• [Task brief]
Nothing but the lines from the top of the data to the line holding "COL = scene.collection" should be printed, word for word and both ends included; leave the pictures out.

• [Given information]
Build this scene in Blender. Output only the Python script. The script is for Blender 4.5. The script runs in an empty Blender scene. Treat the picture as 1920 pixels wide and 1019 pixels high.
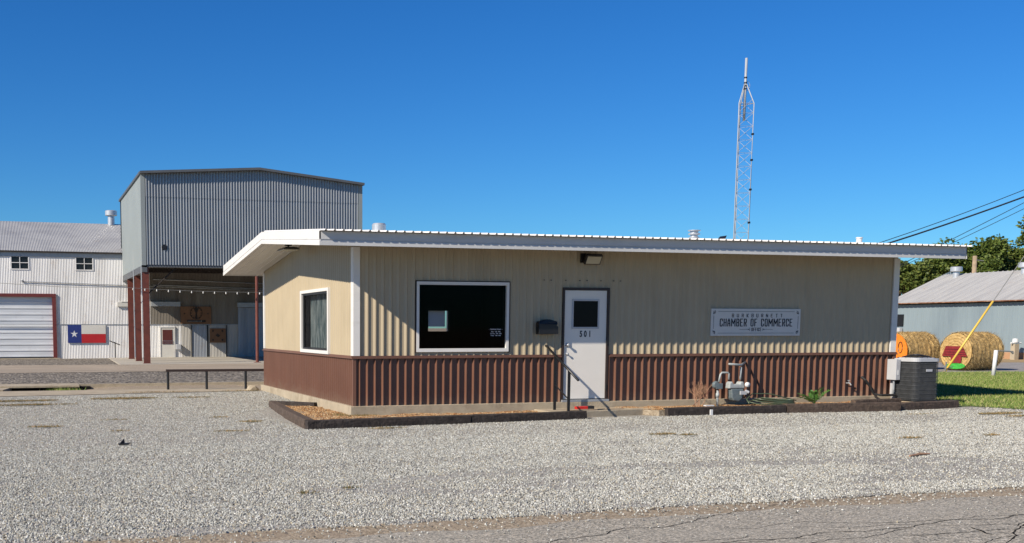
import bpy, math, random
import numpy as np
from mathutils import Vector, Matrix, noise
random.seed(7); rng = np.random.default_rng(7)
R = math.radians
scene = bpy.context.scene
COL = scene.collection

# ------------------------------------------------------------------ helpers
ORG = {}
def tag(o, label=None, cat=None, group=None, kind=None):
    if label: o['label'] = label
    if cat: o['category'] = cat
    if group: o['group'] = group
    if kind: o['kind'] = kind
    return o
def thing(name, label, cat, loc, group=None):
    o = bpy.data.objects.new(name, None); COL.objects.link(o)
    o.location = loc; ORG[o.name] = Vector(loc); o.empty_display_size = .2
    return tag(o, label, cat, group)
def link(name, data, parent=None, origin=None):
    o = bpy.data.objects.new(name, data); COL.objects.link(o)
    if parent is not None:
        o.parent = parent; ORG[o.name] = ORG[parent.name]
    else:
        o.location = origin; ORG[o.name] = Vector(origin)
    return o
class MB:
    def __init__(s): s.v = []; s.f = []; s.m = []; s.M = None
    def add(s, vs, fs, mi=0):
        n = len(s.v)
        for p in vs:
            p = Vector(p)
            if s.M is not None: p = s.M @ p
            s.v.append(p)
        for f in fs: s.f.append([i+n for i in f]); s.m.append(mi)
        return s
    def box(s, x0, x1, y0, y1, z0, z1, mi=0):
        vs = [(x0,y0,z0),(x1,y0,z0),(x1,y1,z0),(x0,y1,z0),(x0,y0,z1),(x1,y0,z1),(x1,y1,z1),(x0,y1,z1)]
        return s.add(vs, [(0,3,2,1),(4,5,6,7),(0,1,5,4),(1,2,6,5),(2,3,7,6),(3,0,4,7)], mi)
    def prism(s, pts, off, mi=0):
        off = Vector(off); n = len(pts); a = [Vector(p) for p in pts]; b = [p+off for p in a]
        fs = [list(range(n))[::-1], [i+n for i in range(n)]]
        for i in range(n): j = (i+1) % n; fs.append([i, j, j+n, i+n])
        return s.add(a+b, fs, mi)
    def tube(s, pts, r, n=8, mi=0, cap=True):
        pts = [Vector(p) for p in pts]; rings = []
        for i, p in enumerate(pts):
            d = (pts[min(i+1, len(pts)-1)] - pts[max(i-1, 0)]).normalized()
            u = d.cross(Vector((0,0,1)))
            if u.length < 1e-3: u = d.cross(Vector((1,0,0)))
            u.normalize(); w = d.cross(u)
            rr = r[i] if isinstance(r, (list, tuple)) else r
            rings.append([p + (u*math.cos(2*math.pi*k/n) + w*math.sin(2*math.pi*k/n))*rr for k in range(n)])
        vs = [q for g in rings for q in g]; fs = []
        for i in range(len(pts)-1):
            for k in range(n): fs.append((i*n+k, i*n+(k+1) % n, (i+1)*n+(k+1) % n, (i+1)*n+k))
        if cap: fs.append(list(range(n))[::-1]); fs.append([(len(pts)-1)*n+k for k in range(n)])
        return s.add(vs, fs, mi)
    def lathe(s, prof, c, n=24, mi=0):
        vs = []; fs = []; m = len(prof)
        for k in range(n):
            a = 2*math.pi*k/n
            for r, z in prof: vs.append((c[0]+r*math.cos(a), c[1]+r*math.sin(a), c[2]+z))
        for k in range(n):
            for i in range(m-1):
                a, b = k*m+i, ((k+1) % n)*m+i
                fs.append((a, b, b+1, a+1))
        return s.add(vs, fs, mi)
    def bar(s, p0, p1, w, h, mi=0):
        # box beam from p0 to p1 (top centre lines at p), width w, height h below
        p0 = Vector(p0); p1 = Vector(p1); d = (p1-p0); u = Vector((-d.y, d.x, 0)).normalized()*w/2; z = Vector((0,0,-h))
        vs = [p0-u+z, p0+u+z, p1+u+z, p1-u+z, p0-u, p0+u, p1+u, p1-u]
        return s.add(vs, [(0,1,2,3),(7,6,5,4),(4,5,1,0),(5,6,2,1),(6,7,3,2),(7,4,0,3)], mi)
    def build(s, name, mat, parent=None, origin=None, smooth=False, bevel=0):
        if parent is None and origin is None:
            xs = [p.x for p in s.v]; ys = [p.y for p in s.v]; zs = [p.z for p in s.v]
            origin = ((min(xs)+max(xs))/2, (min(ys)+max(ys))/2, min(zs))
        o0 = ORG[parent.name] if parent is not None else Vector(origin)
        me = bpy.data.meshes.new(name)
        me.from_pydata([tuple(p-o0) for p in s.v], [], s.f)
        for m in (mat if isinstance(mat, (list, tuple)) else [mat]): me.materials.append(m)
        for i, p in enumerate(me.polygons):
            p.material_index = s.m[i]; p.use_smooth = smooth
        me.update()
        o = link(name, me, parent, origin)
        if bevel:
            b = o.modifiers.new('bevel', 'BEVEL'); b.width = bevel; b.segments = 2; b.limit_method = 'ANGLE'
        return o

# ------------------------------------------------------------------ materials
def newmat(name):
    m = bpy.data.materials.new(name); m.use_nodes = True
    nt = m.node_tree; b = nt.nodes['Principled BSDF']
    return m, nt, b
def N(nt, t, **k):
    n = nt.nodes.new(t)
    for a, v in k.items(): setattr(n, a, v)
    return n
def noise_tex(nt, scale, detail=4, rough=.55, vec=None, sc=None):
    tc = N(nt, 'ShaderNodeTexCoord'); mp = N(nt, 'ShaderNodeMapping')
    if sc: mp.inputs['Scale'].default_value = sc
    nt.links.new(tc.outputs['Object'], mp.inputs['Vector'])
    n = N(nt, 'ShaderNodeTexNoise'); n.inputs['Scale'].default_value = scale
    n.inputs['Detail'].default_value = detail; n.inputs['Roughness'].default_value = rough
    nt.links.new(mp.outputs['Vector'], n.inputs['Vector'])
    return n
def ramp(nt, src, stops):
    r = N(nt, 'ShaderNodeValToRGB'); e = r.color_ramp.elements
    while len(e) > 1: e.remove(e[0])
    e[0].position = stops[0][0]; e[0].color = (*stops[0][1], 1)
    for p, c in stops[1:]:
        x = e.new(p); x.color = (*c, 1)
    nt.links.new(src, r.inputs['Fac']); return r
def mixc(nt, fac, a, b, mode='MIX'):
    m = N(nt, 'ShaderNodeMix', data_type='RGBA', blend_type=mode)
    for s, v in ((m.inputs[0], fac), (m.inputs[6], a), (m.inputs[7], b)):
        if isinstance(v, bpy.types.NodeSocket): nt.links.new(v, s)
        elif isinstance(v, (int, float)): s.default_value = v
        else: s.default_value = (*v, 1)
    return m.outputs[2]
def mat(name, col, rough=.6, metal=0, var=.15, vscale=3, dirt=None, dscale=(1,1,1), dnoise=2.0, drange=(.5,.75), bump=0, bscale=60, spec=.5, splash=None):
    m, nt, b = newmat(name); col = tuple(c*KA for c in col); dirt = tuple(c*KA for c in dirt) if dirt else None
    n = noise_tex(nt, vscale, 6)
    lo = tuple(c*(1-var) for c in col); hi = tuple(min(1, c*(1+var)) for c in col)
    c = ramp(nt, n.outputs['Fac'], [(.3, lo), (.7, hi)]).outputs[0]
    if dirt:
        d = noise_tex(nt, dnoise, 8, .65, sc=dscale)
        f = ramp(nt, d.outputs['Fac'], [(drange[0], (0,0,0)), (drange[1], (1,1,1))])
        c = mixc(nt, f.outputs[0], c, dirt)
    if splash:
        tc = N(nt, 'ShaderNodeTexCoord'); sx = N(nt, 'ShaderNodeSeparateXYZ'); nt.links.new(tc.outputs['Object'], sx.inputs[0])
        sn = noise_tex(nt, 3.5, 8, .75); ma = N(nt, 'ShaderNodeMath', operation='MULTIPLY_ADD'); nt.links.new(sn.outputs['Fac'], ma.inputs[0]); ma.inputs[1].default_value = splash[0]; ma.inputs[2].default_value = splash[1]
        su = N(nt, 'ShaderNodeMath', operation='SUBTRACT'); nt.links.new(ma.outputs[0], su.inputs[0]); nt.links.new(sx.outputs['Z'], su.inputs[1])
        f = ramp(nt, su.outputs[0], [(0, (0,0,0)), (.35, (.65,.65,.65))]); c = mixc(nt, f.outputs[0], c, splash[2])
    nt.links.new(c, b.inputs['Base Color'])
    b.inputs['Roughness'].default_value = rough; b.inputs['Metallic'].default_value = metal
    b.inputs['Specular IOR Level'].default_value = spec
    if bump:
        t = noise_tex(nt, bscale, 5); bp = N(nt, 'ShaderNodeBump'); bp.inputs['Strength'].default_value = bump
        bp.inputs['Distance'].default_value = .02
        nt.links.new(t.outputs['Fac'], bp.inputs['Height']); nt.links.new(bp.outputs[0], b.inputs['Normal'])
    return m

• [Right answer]
Build this scene in Blender. Output only the Python script. The script is for Blender 4.5. The script runs in an empty Blender scene. Treat the picture as 1920 pixels wide and 1019 pixels high.
import bpy, math, random
import numpy as np
from mathutils import Vector, Matrix, noise
random.seed(7); rng = np.random.default_rng(7)
R = math.radians
scene = bpy.context.scene
COL = scene.collection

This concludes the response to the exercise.